In use, the electrical leads are inserted in opposite ends of the electrical connector through the respective sealing plugs 20 and into the respective receptacles 34 until bottoming in the dead end of the respective receptacle 34.

A simultaneous crimping operation is then preferably conducted on either of the ends of the metal tubular inserts 28 at the location of the transition sections 18. This causes a tight gripping of each of the wire connector by further compression of the sealing plug 20. Full length engagement of the barbs 36 and the tight engagement of the sealing plugs 20, with the leads 24 produces a high tensile strength connector.

The interior of each of the splice connector 10 is preferably filled with an anti-oxidant sealant such as a mass of silicone grease, indicated at 40, to preclude the entry of moisture and inhibit the oxidation of the electrically conductive surfaces to ensure reliability of a electrical connection made therebetween. Upon crimping of the electrical connector any excess sealant may be driven out past the electrical leads 24.

Accordingly, it can be appreciated that the electrical connector described produces a highly reliable electrical connection exhibiting waterproof and high tensile strength characteristics. Each of the electrical leads is able to be gripped along its full length of insertion, by virtue of the overlapping oppositely directed receptacles 34.

Engagement of the compressed sealing plugs 20 adds to the resistance to pull out of the electrical leads, as well as insuring a high degree of waterproofing as does the use of the anti-oxidant sealant.

At the same time, these splice connectors are convenient and simple to use, and are connected in pairs during the crimping operation such that dual leads normally employed in blasting cap applications are provided.

Accordingly, the splice connector according to the present invention suitable for such blasting cap applications to obviate the present requirement for a large inventory of blasting caps with various lead lengths.

Claims

1. A splice connector for electrical leads comprising:

a tubular body of an electrically insulating material;

a sealing plug of a resilient, electrically insulating material mounted in each end of said tubular body having a central opening to receive an electrical lead;

a tubular insert mounted within said tubular body so as to receive electrical leads inserted through either end plug;

convergent oppositely directed conductive electrical lead receptacles and overlapping each other in said insert for receiving a respective electrical lead;

a plurality of barbs extending inwardly from said receptacle walls to grip and retain electrical leads inserted therein.

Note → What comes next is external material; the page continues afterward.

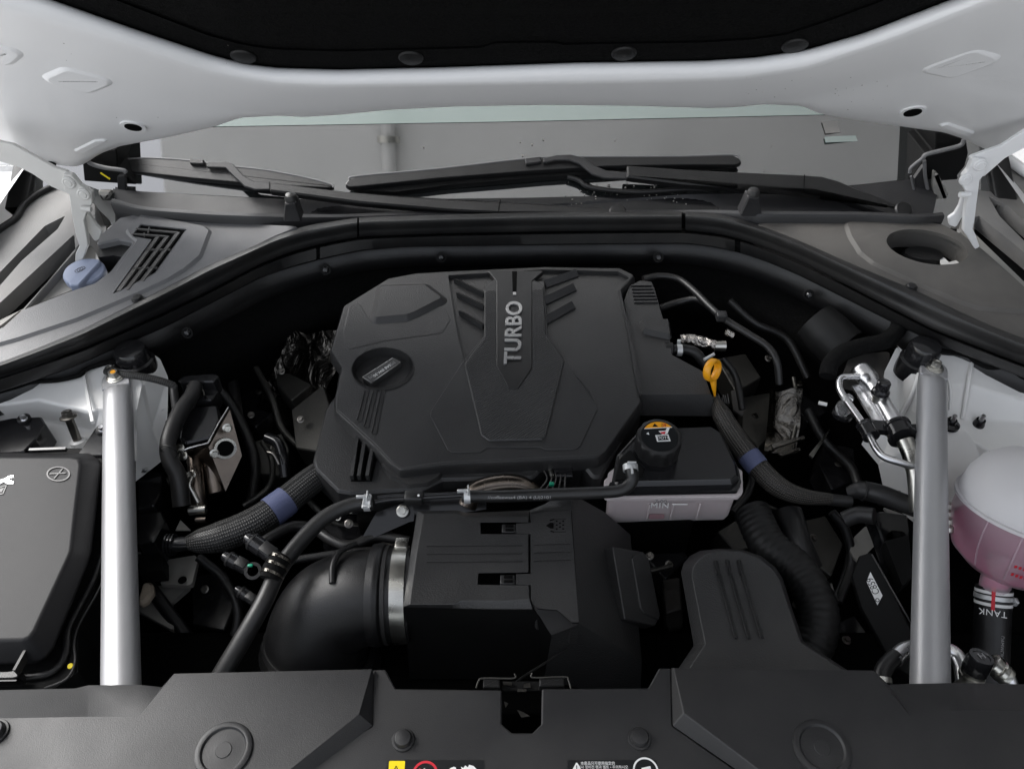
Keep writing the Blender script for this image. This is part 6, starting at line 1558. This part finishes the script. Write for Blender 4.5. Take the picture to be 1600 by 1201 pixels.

2. The splice connector according to claim 1 wherein said receptacles are mounted extending within said insert to be inclined across the width of said tubular insert.

3. The splice connector according to claim 1 wherein said tubular insert is formed of crimpable metal to enable crimping thereof at each end through said tubular body.

4. The splice connector according to claim 1 wherein said tubular body is of transparent plastic allowing visual inspection of an inserted electrical lead.

5. The splice connector according to claim 1 further including a clip able to be snap fit to a pair of tubular bodies of side-by-side connectors to enable securement together of a pair of splice connectors.

6. The splice connector according to claim 1 wherein said tubular body is formed with a transition section between a middle section and each of a larger diameter expanded end, each end receiving a respective sealing plug, and wherein each sealing plug is press fit thereinto and compressed into said transition section, said central opening and transition section sized so that insertion of said sealing plug closes off said central opening at one end of said sealing plug.

7. The splice connector according to claim 6 wherein the interior of said middle section of said tubular body and said tubular insert is filled with an anti-oxidant sealant.

8. The splice connector according to claim 7 wherein said sealant is silicon grease.